__SHORT PROBLEM__: Reproduce the listing below without changes, except that pictures are left out.

__INFORMATION PROVIDED__:
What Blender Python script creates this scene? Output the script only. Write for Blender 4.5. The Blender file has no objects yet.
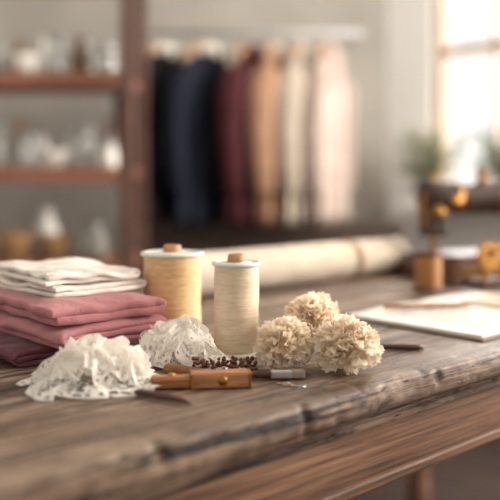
import bpy, bmesh, math, random
from mathutils import Vector, Matrix, noise
PI=math.pi
scene=bpy.context.scene
scene.view_settings.view_transform='Standard'

# ---------------------------------------------------------------- helpers
def lin(c):
    r=[]
    for x in c:
        x=x/255.0
        r.append(x/12.92 if x<=0.04045 else ((x+0.055)/1.055)**2.4)
    return (r[0],r[1],r[2],1.0)
def nz(x,y=0.0,z=0.0): return noise.noise(Vector((x,y,z)))
def sstep(a,b,x):
    t=max(0,min(1,(x-a)/(b-a))); return t*t*(3-2*t)

class MB:
    def __init__(s): s.v=[]; s.f=[]; s.m=[]; s.s=[]; s.at=None
    def add(s,verts,faces,mi=0,M=None,sm=True):
        o=len(s.v)
        for p in verts:
            p=Vector(p)
            s.v.append(M@p if M is not None else p)
        for f in faces:
            s.f.append([i+o for i in f]); s.m.append(mi); s.s.append(sm)
    def grid(s,fn,nu,nv,mi=0,M=None,cu=False,cv=False):
        V=[fn(i,j) for i in range(nu) for j in range(nv)]
        F=[]
        for i in range(nu if cu else nu-1):
            for j in range(nv if cv else nv-1):
                i2=(i+1)%nu; j2=(j+1)%nv
                F.append((i*nv+j,i2*nv+j,i2*nv+j2,i*nv+j2))
        s.add(V,F,mi,M)
    def lathe(s,prof,n=32,mi=0,M=None,wob=None):
        V=[];F=[]
        for k,(r,z) in enumerate(prof):
            for a in range(n):
                t=2*PI*a/n
                rr=r+(wob(k,t) if wob and r>0 else 0)
                V.append((rr*math.cos(t),rr*math.sin(t),z))
        for k in range(len(prof)-1):
            for a in range(n):
                b=(a+1)%n
                F.append((k*n+a,k*n+b,(k+1)*n+b,(k+1)*n+a))
        s.add(V,F,mi,M)
    def tube(s,pts,rad,n=10,mi=0,M=None,flat=1.0,caps=True):
        pts=[Vector(p) for p in pts]
        if not hasattr(rad,'__len__'): rad=[rad]*len(pts)
        V=[];F=[];up=None
        for i,p in enumerate(pts):
            d=(pts[min(i+1,len(pts)-1)]-pts[max(i-1,0)]).normalized()
            if up is None:
                up=Vector((0,0,1)) if abs(d.z)<0.75 else Vector((0,1,0))
            up=(up-d*up.dot(d)).normalized()
            sd=d.cross(up)
            for a in range(n):
                t=2*PI*a/n
                V.append(p+sd*(math.cos(t)*rad[i])+up*(math.sin(t)*rad[i]*flat))
        for i in range(len(pts)-1):
            for a in range(n):
                b=(a+1)%n
                F.append((i*n+a,i*n+b,(i+1)*n+b,(i+1)*n+a))
        if caps:
            F.append(tuple(range(n-1,-1,-1))); k=(len(pts)-1)*n
            F.append(tuple(k+a for a in range(n)))
        s.add(V,F,mi,M)
    def box(s,c,d,bev=0.0,mi=0,M=None,seg=2):
        bm=bmesh.new(); bmesh.ops.create_cube(bm,size=1.0)
        for v in bm.verts: v.co=Vector((v.co.x*d[0]+c[0],v.co.y*d[1]+c[1],v.co.z*d[2]+c[2]))
        if bev>0: bmesh.ops.bevel(bm,geom=bm.edges[:],offset=bev,segments=seg,affect='EDGES',profile=0.5)
        bm.verts.index_update()
        s.add([v.co.copy() for v in bm.verts],[[v.index for v in f.verts] for f in bm.faces],mi,M,sm=False)
        bm.free()
    def ball(s,c,r,mi=0,M=None,n=8,k=6,sc=(1,1,1)):
        V=[];F=[]
        for i in range(k+1):
            ph=PI*i/k
            for a in range(n):
                t=2*PI*a/n
                V.append((c[0]+r*sc[0]*math.sin(ph)*math.cos(t),c[1]+r*sc[1]*math.sin(ph)*math.sin(t),c[2]+r*sc[2]*math.cos(ph)))
        for i in range(k):
            for a in range(n):
                b=(a+1)%n
                F.append((i*n+a,(i+1)*n+a,(i+1)*n+b,i*n+b))
        s.add(V,F,mi,M)
    def build(s,name,mats,loc=(0,0,0),rz=0.0,solid=0,sub=0,offset=0,rot=None,parent=None,scale=1.0):
        me=bpy.data.meshes.new(name)
        me.from_pydata([tuple(v*scale) for v in s.v],[],s.f)
        for m in mats: me.materials.append(m)
        me.polygons.foreach_set('material_index',s.m)
        me.polygons.foreach_set('use_smooth',s.s)
        if s.at:
            a=me.attributes.new('pattern','FLOAT_VECTOR','POINT')
            a.data.foreach_set('vector',[c for p in s.at for c in p])
        else:
            me.validate()
        me.update()
        if not s.at:
            bm=bmesh.new(); bm.from_mesh(me)
            bmesh.ops.remove_doubles(bm,verts=bm.verts,dist=1e-6)
            bmesh.ops.recalc_face_normals(bm,faces=bm.faces); bm.to_mesh(me); bm.free()
        ob=bpy.data.objects.new(name,me); scene.collection.objects.link(ob)
        ob.location=loc; ob.rotation_euler=rot if rot else (0,0,rz)
        if solid:
            md=ob.modifiers.new('solid','SOLIDIFY'); md.thickness=solid; md.offset=offset
        if sub:
            md=ob.modifiers.new('sub','SUBSURF'); md.levels=sub; md.render_levels=sub
        if parent: ob.parent=parent
        return ob
def T(x,y,z,rz=0,rx=0,ry=0):
    return Matrix.Translation((x,y,z))@Matrix.Rotation(rz,4,'Z')@Matrix.Rotation(ry,4,'Y')@Matrix.Rotation(rx,4,'X')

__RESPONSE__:
What Blender Python script creates this scene? Output the script only. Write for Blender 4.5. The Blender file has no objects yet.
import bpy, bmesh, math, random
from mathutils import Vector, Matrix, noise
PI=math.pi
scene=bpy.context.scene
scene.view_settings.view_transform='Standard'

# ---------------------------------------------------------------- helpers
def lin(c):
    r=[]
    for x in c:
        x=x/255.0
        r.append(x/12.92 if x<=0.04045 else ((x+0.055)/1.055)**2.4)
    return (r[0],r[1],r[2],1.0)
def nz(x,y=0.0,z=0.0): return noise.noise(Vector((x,y,z)))
def sstep(a,b,x):
    t=max(0,min(1,(x-a)/(b-a))); return t*t*(3-2*t)

class MB:
    def __init__(s): s.v=[]; s.f=[]; s.m=[]; s.s=[]; s.at=None
    def add(s,verts,faces,mi=0,M=None,sm=True):
        o=len(s.v)
        for p in verts:
            p=Vector(p)
            s.v.append(M@p if M is not None else p)
        for f in faces:
            s.f.append([i+o for i in f]); s.m.append(mi); s.s.append(sm)
    def grid(s,fn,nu,nv,mi=0,M=None,cu=False,cv=False):
        V=[fn(i,j) for i in range(nu) for j in range(nv)]
        F=[]
        for i in range(nu if cu else nu-1):
            for j in range(nv if cv else nv-1):
                i2=(i+1)%nu; j2=(j+1)%nv
                F.append((i*nv+j,i2*nv+j,i2*nv+j2,i*nv+j2))
        s.add(V,F,mi,M)
    def lathe(s,prof,n=32,mi=0,M=None,wob=None):
        V=[];F=[]
        for k,(r,z) in enumerate(prof):
            for a in range(n):
                t=2*PI*a/n
                rr=r+(wob(k,t) if wob and r>0 else 0)
                V.append((rr*math.cos(t),rr*math.sin(t),z))
        for k in range(len(prof)-1):
            for a in range(n):
                b=(a+1)%n
                F.append((k*n+a,k*n+b,(k+1)*n+b,(k+1)*n+a))
        s.add(V,F,mi,M)
    def tube(s,pts,rad,n=10,mi=0,M=None,flat=1.0,caps=True):
        pts=[Vector(p) for p in pts]
        if not hasattr(rad,'__len__'): rad=[rad]*len(pts)
        V=[];F=[];up=None
        for i,p in enumerate(pts):
            d=(pts[min(i+1,len(pts)-1)]-pts[max(i-1,0)]).normalized()
            if up is None:
                up=Vector((0,0,1)) if abs(d.z)<0.75 else Vector((0,1,0))
            up=(up-d*up.dot(d)).normalized()
            sd=d.cross(up)
            for a in range(n):
                t=2*PI*a/n
                V.append(p+sd*(math.cos(t)*rad[i])+up*(math.sin(t)*rad[i]*flat))
        for i in range(len(pts)-1):
            for a in range(n):
                b=(a+1)%n
                F.append((i*n+a,i*n+b,(i+1)*n+b,(i+1)*n+a))
        if caps:
            F.append(tuple(range(n-1,-1,-1))); k=(len(pts)-1)*n
            F.append(tuple(k+a for a in range(n)))
        s.add(V,F,mi,M)
    def box(s,c,d,bev=0.0,mi=0,M=None,seg=2):
        bm=bmesh.new(); bmesh.ops.create_cube(bm,size=1.0)
        for v in bm.verts: v.co=Vector((v.co.x*d[0]+c[0],v.co.y*d[1]+c[1],v.co.z*d[2]+c[2]))
        if bev>0: bmesh.ops.bevel(bm,geom=bm.edges[:],offset=bev,segments=seg,affect='EDGES',profile=0.5)
        bm.verts.index_update()
        s.add([v.co.copy() for v in bm.verts],[[v.index for v in f.verts] for f in bm.faces],mi,M,sm=False)
        bm.free()
    def ball(s,c,r,mi=0,M=None,n=8,k=6,sc=(1,1,1)):
        V=[];F=[]
        for i in range(k+1):
            ph=PI*i/k
            for a in range(n):
                t=2*PI*a/n
                V.append((c[0]+r*sc[0]*math.sin(ph)*math.cos(t),c[1]+r*sc[1]*math.sin(ph)*math.sin(t),c[2]+r*sc[2]*math.cos(ph)))
        for i in range(k):
            for a in range(n):
                b=(a+1)%n
                F.append((i*n+a,(i+1)*n+a,(i+1)*n+b,i*n+b))
        s.add(V,F,mi,M)
    def build(s,name,mats,loc=(0,0,0),rz=0.0,solid=0,sub=0,offset=0,rot=None,parent=None,scale=1.0):
        me=bpy.data.meshes.new(name)
        me.from_pydata([tuple(v*scale) for v in s.v],[],s.f)
        for m in mats: me.materials.append(m)
        me.polygons.foreach_set('material_index',s.m)
        me.polygons.foreach_set('use_smooth',s.s)
        if s.at:
            a=me.attributes.new('pattern','FLOAT_VECTOR','POINT')
            a.data.foreach_set('vector',[c for p in s.at for c in p])
        else:
            me.validate()
        me.update()
        if not s.at:
            bm=bmesh.new(); bm.from_mesh(me)
            bmesh.ops.remove_doubles(bm,verts=bm.verts,dist=1e-6)
            bmesh.ops.recalc_face_normals(bm,faces=bm.faces); bm.to_mesh(me); bm.free()
        ob=bpy.data.objects.new(name,me); scene.collection.objects.link(ob)
        ob.location=loc; ob.rotation_euler=rot if rot else (0,0,rz)
        if solid:
            md=ob.modifiers.new('solid','SOLIDIFY'); md.thickness=solid; md.offset=offset
        if sub:
            md=ob.modifiers.new('sub','SUBSURF'); md.levels=sub; md.render_levels=sub
        if parent: ob.parent=parent
        return ob
def T(x,y,z,rz=0,rx=0,ry=0):
    return Matrix.Translation((x,y,z))@Matrix.Rotation(rz,4,'Z')@Matrix.Rotation(ry,4,'Y')@Matrix.Rotation(rx,4,'X')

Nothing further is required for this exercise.